When I visited the Bay Area last week, I first went to Google and the next day, for old time’s sake, I met a long-ago colleague in the historic John’s Grill in San Francisco and then revisited the Chronicle and former Examiner newsrooms for the first time in decades. I had left the Examiner in 1981. The contrast could not have been greater and the ghosts more evident. Google was bright and shining and optimistic with ideas and invention. The Chronicle was dark and dusty and depressing (and the Examiner was already as good as dead).
Well, now the Chronicle may die as Hearst announces - like the Star-Ledger and plenty of other papers before it - that if concessions and cuts are not found, the paper will fold. San Francisco would be the first major American city left without a daily newspaper.

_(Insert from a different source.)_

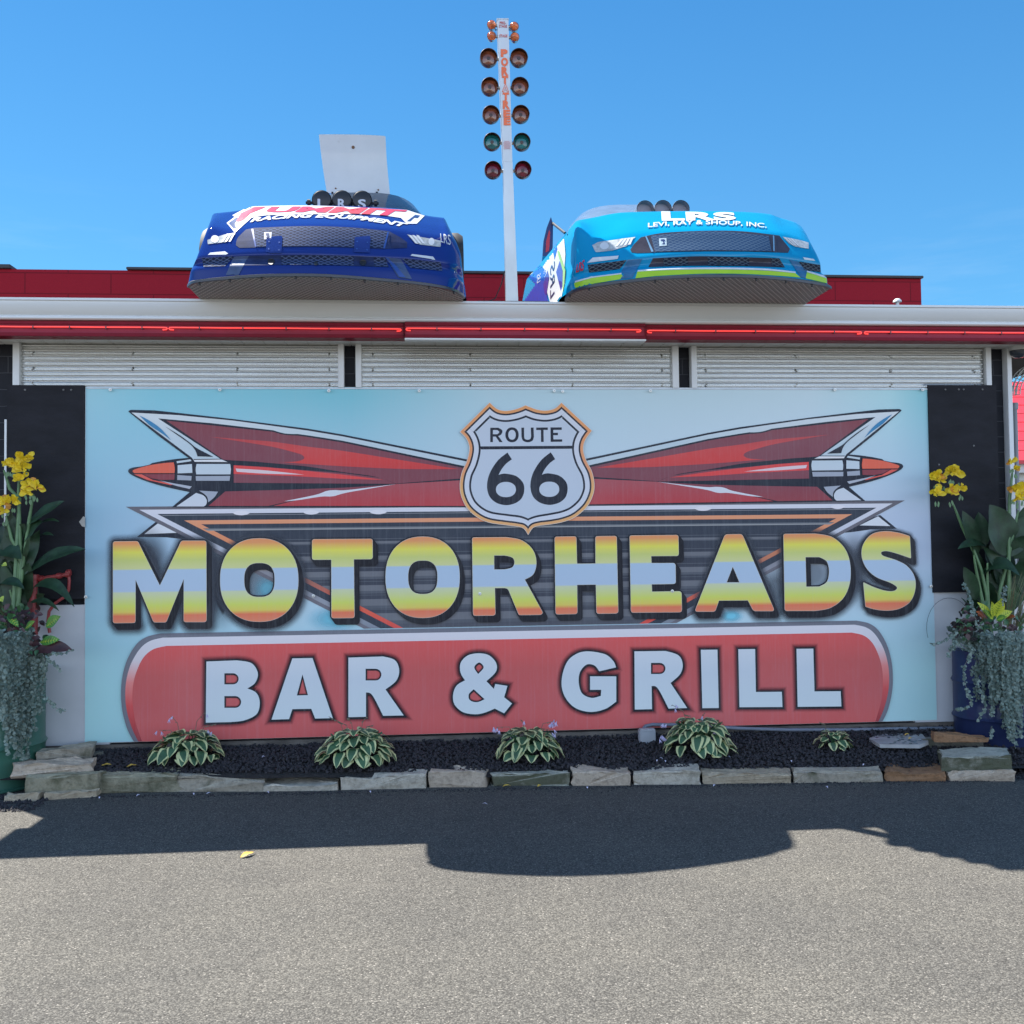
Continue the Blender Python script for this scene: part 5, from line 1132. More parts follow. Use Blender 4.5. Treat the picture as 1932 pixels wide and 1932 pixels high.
def lamp(x, y, r, mm, small=False, hx=0):
    c0 = pol(*ZP(x, y)); rad = r/3.645*K/F*(c0-CAM).length*0.98; ax = Vector((0, 1, 0.06)); c0 = c0+Vector((0, 0.02, 0))
    g = MB()
    if small: g.lathe([(rad*0.98, 0.0), (rad, 0.004), (rad*0.98, 0.03), (rad*0.7, 0.05), (rad*0.3, 0.06), (0, 0.06)], c0, ax, HOUC, 28)
    else:
        g.lathe([(rad*0.93, -0.028), (rad*0.96, -0.03), (rad, -0.026), (rad, 0.012), (rad*0.9, 0.03), (rad*0.55, 0.07), (0, 0.075)], c0, ax, HOUS, 32)
    h = g.build('lamp_housing', parent=pole, smooth=40)
    g = MB()
    if small: g.lathe([(0, -0.024), (rad*0.4, -0.021), (rad*0.75, -0.012), (rad*0.96, 0.004)], c0, ax, mm, 28)
    else: g.lathe([(0, -0.004), (rad*0.5, -0.001), (rad*0.94, 0.006)], c0, ax, mm, 32)
    g.build('lens', parent=h, smooth=60)
    if not small:
        MB().lathe([(0, -0.007), (rad*0.20, -0.0065), (rad*0.21, 0.004)], c0, ax, mat('bulb_shade', (0.05, 0.022, 0.018), 0.4), 20).build('bulb', parent=h)
        vis = MB(); n = 14; vs = []
        for i in range(n+1):
            an = -pi+pi*i/n      # lower half drip lip
            for k2, (rr, hh) in enumerate(((rad*0.985, -0.03), (rad*(1.0+0.07*sin(-an)**8), -0.034))): vs.append(c0+Vector((cos(an)*rr, hh, sin(an)*rr)))
        vis.add(vs, [(2*i, 2*i+1, 2*i+3, 2*i+2) for i in range(n)], HOUC); vis.build('drip_lip', parent=h)
    px_ = pol(*ZP(hx, y)); g = MB(); g.tube([c0+Vector((0, 0.03, 0)), px_+Vector((0, 0.03, 0))], 0.007, HOUC, 8); g.lathe([(0, -0.012), (0.011, -0.011), (0.011, 0.011), (0, 0.012)], px_+Vector((0, 0.03, 0)), (1, 0, 0), HOUC, 10); g.build('lamp_arm', parent=h)
for (x, y), (x2, y2), mm in (((175, 498), (498, 498), AMB), ((187, 805), (509, 803), AMB), ((200, 1103), (518, 1100), AMB), ((212, 1393), (529, 1396), GRN), ((221, 1695), (540, 1693), REDL_)):
    f = (y-88)/1844
    lamp(x, y, 88, mm, hx=262+60*f+(5 if y > 1000 else 0)); lamp(x2, y2, 88, mm, hx=388+55*f)
for x, y, hx in ((208, 135, 262), (208, 255, 262), (450, 152, 390), (456, 266, 392)): lamp(x, y, 46, ORB, True, hx)
a = pol(*ZP(235, 185)); b_ = pol(*ZP(265, 205)); MB().tube([a, (a+b_)/2+Vector((0, 0, -0.012)), b_], 0.003, BLACKM, 6).build('cable', parent=pole)
a = pol(*ZP(420, 185)); b_ = pol(*ZP(388, 205)); MB().tube([a, (a+b_)/2+Vector((0, 0, -0.012)), b_], 0.003, BLACKM, 6).build('cable', parent=pole)
q0 = pol(965, 545); MB().tube([q0+Vector((-0.04, 0.02, 0.12)), q0+Vector((-0.06, 0.03, 0.04)), q0+Vector((-0.10, 0.05, -0.05)), q0+Vector((-0.22, 0.06, -0.10)), q0+Vector((-0.5, 0.10, -0.11))], 0.004, BLACKM, 6).build('power_cable', parent=pole)
# white vent cap on the roof at right
c0 = aty(1693, 567, 0.4); g = MB(); g.lathe([(0.012, -0.2), (0.012, 0), (0.03, 0.0), (0.028, 0.012), (0.015, 0.024), (0, 0.027)], c0-Vector((0, 0, 0.012)), (0, 0, 1), WHT, 20)
put(g.build('roof_vent', smooth=40), 'tiny white mushroom vent cap on the roof at right', 'vent')

# ================================================================== EDGING STONES
def stone_mat(name, col, moss=0.4):
    m, nt, b = newmat('stone_'+name); v = pos_map(nt, (1, 1, 1)); n1 = noise_n(nt, v, 9, 6, 0.65); n2 = noise_n(nt, v, 34, 5, 0.7)
    c = mixc(nt, tuple(x*0.62 for x in col), tuple(min(1, x*1.25) for x in col), maprange(nt, n1, 0.3, 0.7))
    c = mixc(nt, c, tuple(x*0.45 for x in col), maprange(nt, n2, 0.48, 0.72, 0, 0.85))
    g_ = N(nt, 'ShaderNodeNewGeometry'); s = N(nt, 'ShaderNodeSeparateXYZ'); nt.links.new(g_.outputs['Normal'], s.inputs[0])
    n3 = noise_n(nt, v, 6, 5, 0.65); side = maprange(nt, s.outputs['Z'], 0.75, 0.35)
    mo = mth(nt, 'MULTIPLY', side, maprange(nt, n3, 0.62-moss*0.35, 0.82-moss*0.35))
    c = mixc(nt, c, (0.045, 0.055, 0.018), mth(nt, 'MULTIPLY', mo, 0.85))
    c = mixc(nt, c, (0.055, 0.047, 0.035), mth(nt, 'MULTIPLY', side, maprange(nt, n1, 0.3, 0.75, 0.0, 0.5)))  # shade of the upright faces put into the colour, besides the moss
    nt.links.new(c, b.inputs['Base Color']); b.inputs['Roughness'].default_value = 0.85
    h = mth(nt, 'ADD', n1, mth(nt, 'MULTIPLY', n2, 0.7)); bump(nt, b, h, 0.022); return m
SM_ = {'tan': stone_mat('tan', (0.52, 0.43, 0.30), 0.1), 'grey': stone_mat('grey', (0.44, 0.39, 0.30), 0.3), 'pale': stone_mat('pale', (0.62, 0.56, 0.45), 0.25), 'moss': stone_mat('moss', (0.46, 0.45, 0.36), 1.0),
       'rust': stone_mat('rust', (0.36, 0.19, 0.09), 0.25), 'green': stone_mat('green', (0.38, 0.35, 0.24), 0.55), 'cream': stone_mat('cream', (0.60, 0.49, 0.37), 0.0), 'dark': stone_mat('dark', (0.20, 0.195, 0.16), 0.3)}
def stone(xl, xr, bl, br, fl, fr, bt, z0, kind, label, amp=0.010, seed=0, skew=0.0, hmin=0.02):
    """xl,xr front edge; bl,br top back edge rows; fl,fr top front edge rows; bt foot row (picture units), resting at height z0"""
    btl, btr = (bt if isinstance(bt, tuple) else (bt, bt))
    A = atz(xl, btl, z0); B_ = atz(xr, btr, z0)
    def top(px, py, Y): return aty(px, py, Y).z
    hA = max(hmin, (top(xl, fl, A.y)-z0)*1.18); hB = max(hmin, (top(xr, fr, B_.y)-z0)*1.18)
    C_ = atz(xr+skew, br, z0+hB); D = atz(xl+skew, bl, z0+hA)
    dA = max(0.08, min(0.30, D.y-A.y)); dB = max(0.08, min(0.30, C_.y-B_.y))
    C2 = Vector((C_.x, B_.y+dB, 0)); D2 = Vector((D.x, A.y+dA, 0))
    nx = max(4, int(abs(xr-xl)/7)); ny = 8; nz = 5; bm = bmesh.new()
    bmesh.ops.create_cube(bm, size=1)
    bmesh.ops.subdivide_edges(bm, edges=bm.edges[:], cuts=1)
    for _ in range(3): bmesh.ops.subdivide_edges(bm, edges=[e for e in bm.edges], cuts=1, use_grid_fill=True)
    rr = random.Random(seed)
    so_ = Vector((rr.uniform(0, 50), rr.uniform(0, 50), rr.uniform(0, 50)))
    for v in bm.verts:
        u, w2, h = v.co.x+0.5, v.co.y+0.5, v.co.z+0.5
        # slight rounding of the arrises
        def rd(t, e): return t
        base = (Vector((A.x, A.y, 0))*(1-u)+Vector((B_.x, B_.y, 0))*u)*(1-w2)+(D2*(1-u)+C2*u)*w2
        H = hA*(1-u)+hB*u
        p = Vector((base.x, base.y, z0+H*h))
        cen = Vector(((A.x+B_.x)/2, (A.y+B_.y)/2+(dA+dB)/4, z0+(hA+hB)/4))
        ex = abs(v.co.x)*2; ey = abs(v.co.y)*2; ez = abs(v.co.z)*2; srt = sorted((ex, ey, ez))
        k_ = max(0, srt[1]-0.86)/0.14
        p += (cen-p).normalized()*0.008*k_
        q = p*9+so_; nn = noise.noise_vector(q)*amp*1.3+noise.noise_vector(q*2.7)*amp*0.7+noise.noise_vector(q*7)*amp*0.3
        if ez < 0.99 or h > 0.5: p += nn
        if h < 0.01: p.z = z0+max(0, nn.z)*0.2
        v.co = p
    bm.verts.index_update(); g = MB(); g.add([v.co for v in bm.verts], [[v.index for v in f.verts] for f in bm.faces]); bm.free()
    o = g.build('edging_stone', SM_[kind], smooth=38); put(o, label, 'stone', 'stones edging the planting bed'); return o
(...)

I see this as an opportunity squandered. Here was the paper atop Silicon Valley that should have seen the changes in our world clearer than any other, that should have anticipated the importance of October, 1994, when the commercial browser was introduced, that could have reinvented itself over a luxurious decade and a half. But now, instead, it’s hurry-up-or-die for the Chron.

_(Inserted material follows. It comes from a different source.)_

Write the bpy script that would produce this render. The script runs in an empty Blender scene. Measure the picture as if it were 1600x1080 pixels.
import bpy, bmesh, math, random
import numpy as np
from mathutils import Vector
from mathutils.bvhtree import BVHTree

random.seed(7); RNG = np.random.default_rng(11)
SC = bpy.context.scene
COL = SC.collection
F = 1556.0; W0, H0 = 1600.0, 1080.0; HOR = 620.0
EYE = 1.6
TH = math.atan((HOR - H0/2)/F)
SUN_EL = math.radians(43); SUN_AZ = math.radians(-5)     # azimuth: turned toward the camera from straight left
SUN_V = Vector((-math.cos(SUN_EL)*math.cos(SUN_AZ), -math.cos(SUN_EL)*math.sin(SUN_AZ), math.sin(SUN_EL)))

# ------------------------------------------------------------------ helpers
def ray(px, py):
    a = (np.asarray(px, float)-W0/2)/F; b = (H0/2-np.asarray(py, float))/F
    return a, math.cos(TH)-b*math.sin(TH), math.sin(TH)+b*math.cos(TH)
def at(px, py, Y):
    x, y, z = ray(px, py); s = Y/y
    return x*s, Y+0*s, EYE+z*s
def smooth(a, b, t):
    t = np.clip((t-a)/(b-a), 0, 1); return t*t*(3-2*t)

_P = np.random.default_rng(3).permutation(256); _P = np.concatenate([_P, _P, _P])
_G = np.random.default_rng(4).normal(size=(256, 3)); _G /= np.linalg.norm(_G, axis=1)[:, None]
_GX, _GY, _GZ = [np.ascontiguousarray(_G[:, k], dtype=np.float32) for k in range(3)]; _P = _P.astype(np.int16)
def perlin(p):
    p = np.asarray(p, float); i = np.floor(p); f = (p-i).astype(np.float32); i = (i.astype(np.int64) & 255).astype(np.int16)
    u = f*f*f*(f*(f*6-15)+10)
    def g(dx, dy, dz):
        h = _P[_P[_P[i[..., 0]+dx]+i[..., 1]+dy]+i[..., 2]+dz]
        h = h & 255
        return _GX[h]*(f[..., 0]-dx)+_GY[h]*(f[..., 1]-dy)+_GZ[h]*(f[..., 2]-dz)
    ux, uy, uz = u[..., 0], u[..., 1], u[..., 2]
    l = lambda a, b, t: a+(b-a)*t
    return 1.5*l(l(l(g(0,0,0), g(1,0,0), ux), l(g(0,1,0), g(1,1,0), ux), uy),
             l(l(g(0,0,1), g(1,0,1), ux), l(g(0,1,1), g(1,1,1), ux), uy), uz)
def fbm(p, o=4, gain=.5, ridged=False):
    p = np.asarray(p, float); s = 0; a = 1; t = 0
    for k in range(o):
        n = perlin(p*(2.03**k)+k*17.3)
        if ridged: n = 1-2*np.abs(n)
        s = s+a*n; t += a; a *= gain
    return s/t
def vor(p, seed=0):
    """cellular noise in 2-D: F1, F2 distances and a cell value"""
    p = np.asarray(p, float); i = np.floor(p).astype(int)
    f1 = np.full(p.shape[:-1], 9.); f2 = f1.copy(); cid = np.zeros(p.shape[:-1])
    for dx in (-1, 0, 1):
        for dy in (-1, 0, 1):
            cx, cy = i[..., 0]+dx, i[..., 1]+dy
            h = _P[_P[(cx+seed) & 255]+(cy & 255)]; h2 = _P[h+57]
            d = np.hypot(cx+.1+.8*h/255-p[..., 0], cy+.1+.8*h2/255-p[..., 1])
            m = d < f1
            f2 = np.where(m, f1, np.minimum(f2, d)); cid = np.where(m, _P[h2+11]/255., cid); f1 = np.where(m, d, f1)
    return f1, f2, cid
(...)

I say in my entrepreneurial journalism class that for the first time since William Randolph Hearst himself, journalists can think and act like entrepreneurs. They can start new news enterprises with the vigor of a WRH or a Nick Denton or a Mike Arrington or a Krishna Bharat (the creator of GoogleNews) or a Upendra Shardnand (my partner, founder of Daylife).

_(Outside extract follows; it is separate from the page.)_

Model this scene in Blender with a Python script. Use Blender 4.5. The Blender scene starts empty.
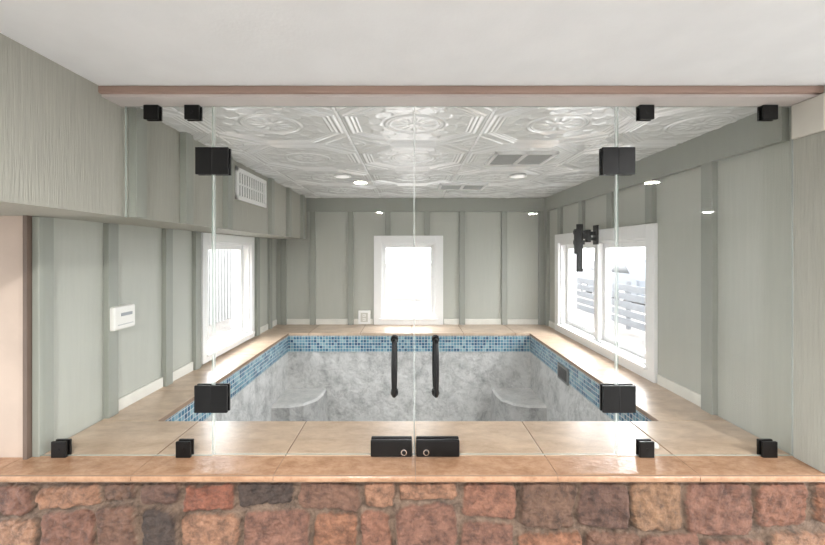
import bpy, math, random
import numpy as np
from mathutils import Matrix, Vector
random.seed(4); rng=np.random.RandomState(4)
U=0.00357; D=1.428; EYE=1.60
def X(px,d=1.0): return (px-410)*U*d
def Z(py,d=1.0): return EYE-(py-252)*U*d
XL=-376*U; XR=385*U; XS=-290*U; YB=2.82*D; ZC=EYE+155*U; ZD=EYE-204*U; ZS=EYE+36*U
ZG0=ZD; ZG1=EYE+146*U
scene=bpy.context.scene
scene.view_settings.view_transform='Standard'

def lin(c):
    return tuple((v/255/12.92 if v/255<=0.04045 else ((v/255+0.055)/1.055)**2.4) for v in c)+(1.0,)
# ---------------- materials
def newmat(name):
    m=bpy.data.materials.new(name); m.use_nodes=True
    nt=m.node_tree; b=nt.nodes['Principled BSDF']; return m,nt,b
def pbr(name,c,rough=0.5,metal=0.0,noise=0.06,nscale=8,bump=0.0,bscale=60,vec=(1,1,1),spec=0.5,c2=None,detail=4,nrough=.5,dist=0):
    m,nt,b=newmat(name); N=nt.nodes; L=nt.links
    b.inputs['Roughness'].default_value=rough; b.inputs['Metallic'].default_value=metal
    b.inputs['Specular IOR Level'].default_value=spec
    geo=N.new('ShaderNodeNewGeometry'); mp=N.new('ShaderNodeMapping'); mp.inputs['Scale'].default_value=vec
    L.new(geo.outputs['Position'],mp.inputs['Vector'])
    n=N.new('ShaderNodeTexNoise'); n.inputs['Scale'].default_value=nscale; n.inputs['Detail'].default_value=detail; n.inputs['Roughness'].default_value=nrough; n.inputs['Distortion'].default_value=dist
    L.new(mp.outputs[0],n.inputs['Vector'])
    r=N.new('ShaderNodeValToRGB'); cl=lin(c)
    if c2 is None:
        a=tuple(v*(1-noise) for v in cl[:3])+(1,); e=tuple(min(1,v*(1+noise)) for v in cl[:3])+(1,)
    else: a=cl; e=lin(c2)
    r.color_ramp.elements[0].color=a; r.color_ramp.elements[1].color=e
    r.color_ramp.elements[0].position=.36; r.color_ramp.elements[1].position=.64
    L.new(n.outputs['Fac'],r.inputs['Fac']); L.new(r.outputs['Color'],b.inputs['Base Color'])
    if bump:
        n2=N.new('ShaderNodeTexNoise'); n2.inputs['Scale'].default_value=bscale; n2.inputs['Detail'].default_value=5
        L.new(mp.outputs[0],n2.inputs['Vector'])
        bp=N.new('ShaderNodeBump'); bp.inputs['Strength'].default_value=bump; bp.inputs['Distance'].default_value=.01
        L.new(n2.outputs['Fac'],bp.inputs['Height']); L.new(bp.outputs[0],b.inputs['Normal'])
    return m
M_wall=pbr('sage_siding',(180,182,173),.5,noise=.02,nscale=14,bump=.09,bscale=26,vec=(6,6,.35))
M_sof=pbr('sage_siding_coarse',(164,163,153),.6,noise=.05,nscale=16,bump=.26,bscale=34,vec=(7,7,.35))
M_batten=pbr('sage_batten',(150,153,144),.5,noise=.02,bump=.05,bscale=20,vec=(5,5,.4))
M_white=pbr('white_trim_paint',(242,242,241),.35,noise=.01)
M_cream=pbr('cream_base_strip',(226,224,216),.5,noise=.05)
M_pale=pbr('header_underside_lightened',(200,192,188),.5,noise=.03)
M_block=pbr('frieze_end_lit',(204,200,190),.5,noise=.03)  # end of the frieze board, warmer light put into its colour
M_ceilp=pbr('white_ceiling_paint',(228,229,230),.8,noise=.02,bump=.05,bscale=120)
M_tin=pbr('embossed_tin',(250,252,254),.22,noise=.01,spec=.8,metal=.3)
M_head=pbr('mauve_wood',(160,134,122),.5,noise=.1,vec=(.3,5,5))
M_pink=pbr('pink_beige_wall',(192,174,160),.7,noise=.04)
M_dark=pbr('shadow_gap_seal',(104,88,78),.6)
M_trav=pbr('travertine',(212,188,164),.28,c2=(182,156,132),nscale=9,bump=.08,bscale=40,vec=(1,1.8,1),detail=12,nrough=.72,dist=.3)
M_ledge=pbr('travertine_warm_lit',(190,152,122),.24,c2=(154,116,88),nscale=14,bump=.15,bscale=60,detail=12,nrough=.72,vec=(1,1.4,1.2),dist=.2)  # same travertine as the coping, warm room light tinted into the colour
M_grout=pbr('grout',(140,116,96),.9)
M_black=pbr('matte_black_metal',(9,9,10),.4,noise=.1,spec=.35)
M_chrome=pbr('brushed_steel',(200,200,200),.25,metal=1)
M_whitep=pbr('white_plastic',(238,237,232),.3,noise=.01)
M_grey=pbr('grey_plastic',(110,112,112),.5)
M_slat=pbr('pale_grey_slat',(190,192,192),.4)
M_lcd=pbr('display_grey',(150,156,160),.3)
M_floor=pbr('floor_stone',(165,163,160),.6,c2=(185,183,180),nscale=6)
M_outer=pbr('lounge_wall_paint',(204,204,203),.8)
M_ground=pbr('gravel_ground',(88,84,80),.9,noise=.3,nscale=2,bump=.2)
M_fence=pbr('grey_rail',(78,80,83),.7,noise=.1)
M_siding=pbr('pale_vertical_siding',(122,122,120),.7,noise=.04)
M_sidingd=pbr('siding_batten',(102,102,100),.7,noise=.04)
M_gwall=pbr('pale_block_wall',(134,127,121),.8,noise=.1)
M_carp=pbr('silver_car_paint',(78,82,88),.3,noise=.01)
M_carg=pbr('dark_car_glass',(20,24,28),.1,noise=.01)

def plaster(name,vein,lo,dlo,hi,sc=8,bump=.55):
    m,nt,b=newmat(name); N=nt.nodes; L=nt.links
    geo=N.new('ShaderNodeNewGeometry')
    n=N.new('ShaderNodeTexNoise'); n.inputs['Scale'].default_value=sc; n.inputs['Detail'].default_value=14; n.inputs['Roughness'].default_value=.76; n.inputs['Distortion'].default_value=.3
    L.new(geo.outputs['Position'],n.inputs['Vector'])
    r=N.new('ShaderNodeValToRGB'); e=r.color_ramp.elements
    e[0].position=.34; e[0].color=lin((lo,lo,lo-1)); e[1].position=.62; e[1].color=lin((hi,hi-1,hi-3))
    x=e.new(.44); x.color=lin((lo+dlo,lo+dlo,lo+dlo-2)); x=e.new(.52); x.color=lin((hi-9,hi-10,hi-12))
    L.new(n.outputs['Fac'],r.inputs['Fac'])
    v=N.new('ShaderNodeTexNoise'); v.inputs['Scale'].default_value=4.4; v.inputs['Detail'].default_value=9; v.inputs['Roughness'].default_value=.6; v.inputs['Distortion'].default_value=.6
    L.new(geo.outputs['Position'],v.inputs['Vector'])
    rv=N.new('ShaderNodeValToRGB'); q=rv.color_ramp.elements
    q[0].position=.487; q[0].color=(1,1,1,1); q[1].position=.507; q[1].color=(1,1,1,1); k=q.new(.497); k.color=(.42,.42,.43,1)
    L.new(v.outputs['Fac'],rv.inputs['Fac'])
    mx=N.new('ShaderNodeMix'); mx.data_type='RGBA'; mx.blend_type='MULTIPLY'; mx.inputs[0].default_value=vein
    L.new(r.outputs[0],mx.inputs[6]); L.new(rv.outputs[0],mx.inputs[7])
    L.new(mx.outputs[2],b.inputs['Base Color'])
    b.inputs['Roughness'].default_value=.6
    n2=N.new('ShaderNodeTexNoise'); n2.inputs['Scale'].default_value=18; n2.inputs['Detail'].default_value=10; n2.inputs['Distortion'].default_value=.4
    L.new(geo.outputs['Position'],n2.inputs['Vector'])
    bp=N.new('ShaderNodeBump'); bp.inputs['Strength'].default_value=bump; bp.inputs['Distance'].default_value=.025
    L.new(n2.outputs['Fac'],bp.inputs['Height']); L.new(bp.outputs[0],b.inputs['Normal'])
    return m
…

If - Hearst forbid - the Chronicle dies, I have no doubt that something will rise from its dust and ashes to serve the news needs of the Bay Area. But the transition will not be orderly, as I once thought it could have been. There will be destruction as people in that newsroom - a few of them, a very few of them, old colleagues and friends - lose their jobs. But then a new WRH will come into town and create a new Examiner for a new age. Bet on it.